Fehmi Koru*
AK Parti’de lider veya sözcü konumunda bulunan birilerinden, kişileri veya toplumu rencide edici herhangi bir açıklama geldiğinde, medyada derhal ‘muhafazakar tepki’ beklentisi kendini belli ediyor.
Tepki bekleniyor ama özellikle muhafazakarlardan…
‘Muhafazakar’ dediklerinde de kast ettikleri, AK Parti örgütlerinde veya AK Parti’nin seçilmiş kadrolarında yer alanlar…
Bekledikleri bir türlü yerine gelmiyor.
En son ‘sürtük’ sözcüğü kullanıma girdiğinde bu durum yaşandı.
AK Parti genel başkanı sıfatı da bulunan Cumhurbaşkanı Tayyip Erdoğan partisinin grup toplantısında Gezi Parkı eylemlerine katılmış olanlar için kullandı o sözcüğü. “Bunlar çürük, bunlar sürtük” diyerek…
Sözlüklerde karşılığı arandığında ‘fahişe’ anlamına kullanıldığı görülüyor o sözcüğün…
Hiçbir kadın için söylenmeyecek bu ifadenin geniş bir kitle hedef alınarak kullanılması hayli gürültü kopardı.
Ancak AK Parti saflarında herhangi bir kımıltı görülmedi.
Tek bir AK Partili kimliğine sahip birinden sözcüğe itiraz gelmedi.
Medyada bu duruma şaşanlar yanında bu durumu ‘siyasal İslamcı’ diye etiketledikleri AK Partili kimliğine uygun sayanlar da çıktı.
Oysa beklentilerin karşılık bulmamasının şaşılacak bir yönü yok. Durumun ‘siyasal İslamcı’ sıfatının ‘İslam’ tarafıyla bir ilgisi bulunmuyor. Tam anlamıyla ‘siyasal bir tavır’ ile ilgili bu durum.
AK Parti yola ilk çıktığından bu güne, yani 20 yıl içerisinde, büyük bir değişim ve dönüşüm yaşadı. İlk günlerinde herhangi bir AK Partili ağızdan böyle bir sözcüğün de içinde bulunduğu türden aşırı ifadeler duyulması mümkün değildi. Diyelim oldu, AK Parti’den birisi haddi aşan bir çıkış yaptı, o dönemde yine partili kimliği bulunan önder konumundaki birden fazla kişiden tepki gelirdi.

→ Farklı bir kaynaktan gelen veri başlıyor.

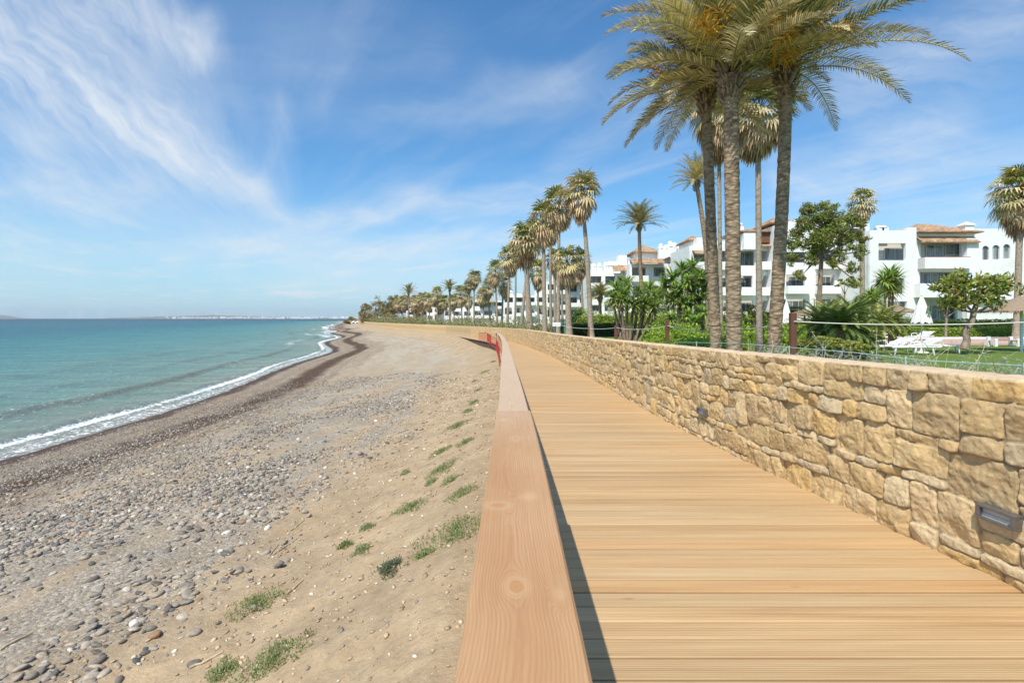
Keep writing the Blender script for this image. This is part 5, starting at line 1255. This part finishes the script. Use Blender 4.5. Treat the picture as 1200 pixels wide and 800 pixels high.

Farklı bir AK Parti vardı o dönemlerde.
Gezi Parkı eylemlerine o dönem AK Parti’de farklı bakan ve görüşünü kamuoyuyla paylaşan bayağı önemli konumda insanlar vardı, hatırlayalım.
Bugün ise AK Parti artık bir lider partisi.
Lider partilerinde en belirgin özellik lidere tam itaattir. Lider dışındakilerden beklenebilecek en aşırı tepki ancak yutkunmak olabilir.
Sanıyorum, günümüzde AK Partililer bolca yutkunuyorlar.
Lider partilerine hakim olan genel tavrın bir başka dışa vurumu da iktidardan hiç gidilmeyecek duygusudur.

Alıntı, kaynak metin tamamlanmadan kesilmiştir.